- WHAT NEEDS TO BE DONE:
Your task is to repeat the listing exactly.

- COLLECTED MATERIAL:
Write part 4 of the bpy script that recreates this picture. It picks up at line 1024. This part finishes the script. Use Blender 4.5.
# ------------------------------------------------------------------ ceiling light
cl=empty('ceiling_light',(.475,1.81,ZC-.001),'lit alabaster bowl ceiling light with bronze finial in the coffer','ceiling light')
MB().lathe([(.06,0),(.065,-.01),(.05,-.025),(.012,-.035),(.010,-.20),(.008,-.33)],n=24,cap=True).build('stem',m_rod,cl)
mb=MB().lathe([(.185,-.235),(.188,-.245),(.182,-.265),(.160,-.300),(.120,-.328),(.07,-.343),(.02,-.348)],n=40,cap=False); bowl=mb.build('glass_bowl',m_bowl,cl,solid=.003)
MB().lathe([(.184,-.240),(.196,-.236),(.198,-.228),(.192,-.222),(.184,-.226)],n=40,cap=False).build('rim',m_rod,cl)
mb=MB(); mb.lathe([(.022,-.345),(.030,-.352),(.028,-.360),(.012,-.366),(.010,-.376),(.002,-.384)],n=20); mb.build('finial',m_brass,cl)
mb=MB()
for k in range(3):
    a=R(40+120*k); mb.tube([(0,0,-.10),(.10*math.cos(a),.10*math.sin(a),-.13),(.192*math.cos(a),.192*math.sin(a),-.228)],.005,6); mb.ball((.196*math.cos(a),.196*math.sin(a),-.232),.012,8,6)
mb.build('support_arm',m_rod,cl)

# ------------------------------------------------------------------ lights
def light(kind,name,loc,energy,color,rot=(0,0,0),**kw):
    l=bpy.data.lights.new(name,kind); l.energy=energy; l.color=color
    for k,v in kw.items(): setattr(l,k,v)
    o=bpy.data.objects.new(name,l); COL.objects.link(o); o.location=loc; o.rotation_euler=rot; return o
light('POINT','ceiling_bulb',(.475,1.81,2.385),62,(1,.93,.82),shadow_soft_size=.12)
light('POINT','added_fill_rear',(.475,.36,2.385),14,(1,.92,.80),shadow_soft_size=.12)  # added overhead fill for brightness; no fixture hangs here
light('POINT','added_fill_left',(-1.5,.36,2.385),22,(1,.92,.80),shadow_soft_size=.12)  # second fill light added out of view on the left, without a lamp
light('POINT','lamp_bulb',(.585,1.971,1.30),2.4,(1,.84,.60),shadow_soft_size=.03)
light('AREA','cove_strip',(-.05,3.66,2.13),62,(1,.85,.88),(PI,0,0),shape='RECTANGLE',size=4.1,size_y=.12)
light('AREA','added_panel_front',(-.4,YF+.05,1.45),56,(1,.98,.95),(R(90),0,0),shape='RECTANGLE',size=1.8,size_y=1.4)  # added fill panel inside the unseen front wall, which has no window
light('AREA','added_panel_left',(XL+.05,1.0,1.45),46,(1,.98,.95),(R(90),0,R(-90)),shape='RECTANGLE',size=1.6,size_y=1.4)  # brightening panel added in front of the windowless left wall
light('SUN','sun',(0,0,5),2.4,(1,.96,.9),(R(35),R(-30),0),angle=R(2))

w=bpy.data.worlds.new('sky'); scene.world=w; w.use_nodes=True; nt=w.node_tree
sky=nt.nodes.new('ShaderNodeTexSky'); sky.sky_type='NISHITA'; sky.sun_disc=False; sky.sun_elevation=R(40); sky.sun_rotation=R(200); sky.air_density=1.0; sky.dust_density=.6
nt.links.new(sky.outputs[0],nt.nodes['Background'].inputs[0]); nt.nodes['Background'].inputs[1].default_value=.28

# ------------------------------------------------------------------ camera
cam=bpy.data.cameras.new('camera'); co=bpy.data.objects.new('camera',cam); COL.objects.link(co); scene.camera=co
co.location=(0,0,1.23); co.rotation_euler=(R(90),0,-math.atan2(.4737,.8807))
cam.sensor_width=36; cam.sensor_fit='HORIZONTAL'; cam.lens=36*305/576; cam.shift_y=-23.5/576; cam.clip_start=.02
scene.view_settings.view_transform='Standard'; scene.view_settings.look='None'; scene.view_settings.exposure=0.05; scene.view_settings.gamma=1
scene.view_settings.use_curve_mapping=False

- TASK RESPONSE:
Write part 4 of the bpy script that recreates this picture. It picks up at line 1024. This part finishes the script. Use Blender 4.5.
# ------------------------------------------------------------------ ceiling light
cl=empty('ceiling_light',(.475,1.81,ZC-.001),'lit alabaster bowl ceiling light with bronze finial in the coffer','ceiling light')
MB().lathe([(.06,0),(.065,-.01),(.05,-.025),(.012,-.035),(.010,-.20),(.008,-.33)],n=24,cap=True).build('stem',m_rod,cl)
mb=MB().lathe([(.185,-.235),(.188,-.245),(.182,-.265),(.160,-.300),(.120,-.328),(.07,-.343),(.02,-.348)],n=40,cap=False); bowl=mb.build('glass_bowl',m_bowl,cl,solid=.003)
MB().lathe([(.184,-.240),(.196,-.236),(.198,-.228),(.192,-.222),(.184,-.226)],n=40,cap=False).build('rim',m_rod,cl)
mb=MB(); mb.lathe([(.022,-.345),(.030,-.352),(.028,-.360),(.012,-.366),(.010,-.376),(.002,-.384)],n=20); mb.build('finial',m_brass,cl)
mb=MB()
for k in range(3):
    a=R(40+120*k); mb.tube([(0,0,-.10),(.10*math.cos(a),.10*math.sin(a),-.13),(.192*math.cos(a),.192*math.sin(a),-.228)],.005,6); mb.ball((.196*math.cos(a),.196*math.sin(a),-.232),.012,8,6)
mb.build('support_arm',m_rod,cl)

# ------------------------------------------------------------------ lights
def light(kind,name,loc,energy,color,rot=(0,0,0),**kw):
    l=bpy.data.lights.new(name,kind); l.energy=energy; l.color=color
    for k,v in kw.items(): setattr(l,k,v)
    o=bpy.data.objects.new(name,l); COL.objects.link(o); o.location=loc; o.rotation_euler=rot; return o
light('POINT','ceiling_bulb',(.475,1.81,2.385),62,(1,.93,.82),shadow_soft_size=.12)
light('POINT','added_fill_rear',(.475,.36,2.385),14,(1,.92,.80),shadow_soft_size=.12)  # added overhead fill for brightness; no fixture hangs here
light('POINT','added_fill_left',(-1.5,.36,2.385),22,(1,.92,.80),shadow_soft_size=.12)  # second fill light added out of view on the left, without a lamp
light('POINT','lamp_bulb',(.585,1.971,1.30),2.4,(1,.84,.60),shadow_soft_size=.03)
light('AREA','cove_strip',(-.05,3.66,2.13),62,(1,.85,.88),(PI,0,0),shape='RECTANGLE',size=4.1,size_y=.12)
light('AREA','added_panel_front',(-.4,YF+.05,1.45),56,(1,.98,.95),(R(90),0,0),shape='RECTANGLE',size=1.8,size_y=1.4)  # added fill panel inside the unseen front wall, which has no window
light('AREA','added_panel_left',(XL+.05,1.0,1.45),46,(1,.98,.95),(R(90),0,R(-90)),shape='RECTANGLE',size=1.6,size_y=1.4)  # brightening panel added in front of the windowless left wall
light('SUN','sun',(0,0,5),2.4,(1,.96,.9),(R(35),R(-30),0),angle=R(2))

w=bpy.data.worlds.new('sky'); scene.world=w; w.use_nodes=True; nt=w.node_tree
sky=nt.nodes.new('ShaderNodeTexSky'); sky.sky_type='NISHITA'; sky.sun_disc=False; sky.sun_elevation=R(40); sky.sun_rotation=R(200); sky.air_density=1.0; sky.dust_density=.6
nt.links.new(sky.outputs[0],nt.nodes['Background'].inputs[0]); nt.nodes['Background'].inputs[1].default_value=.28

# ------------------------------------------------------------------ camera
cam=bpy.data.cameras.new('camera'); co=bpy.data.objects.new('camera',cam); COL.objects.link(co); scene.camera=co
co.location=(0,0,1.23); co.rotation_euler=(R(90),0,-math.atan2(.4737,.8807))
cam.sensor_width=36; cam.sensor_fit='HORIZONTAL'; cam.lens=36*305/576; cam.shift_y=-23.5/576; cam.clip_start=.02
scene.view_settings.view_transform='Standard'; scene.view_settings.look='None'; scene.view_settings.exposure=0.05; scene.view_settings.gamma=1
scene.view_settings.use_curve_mapping=False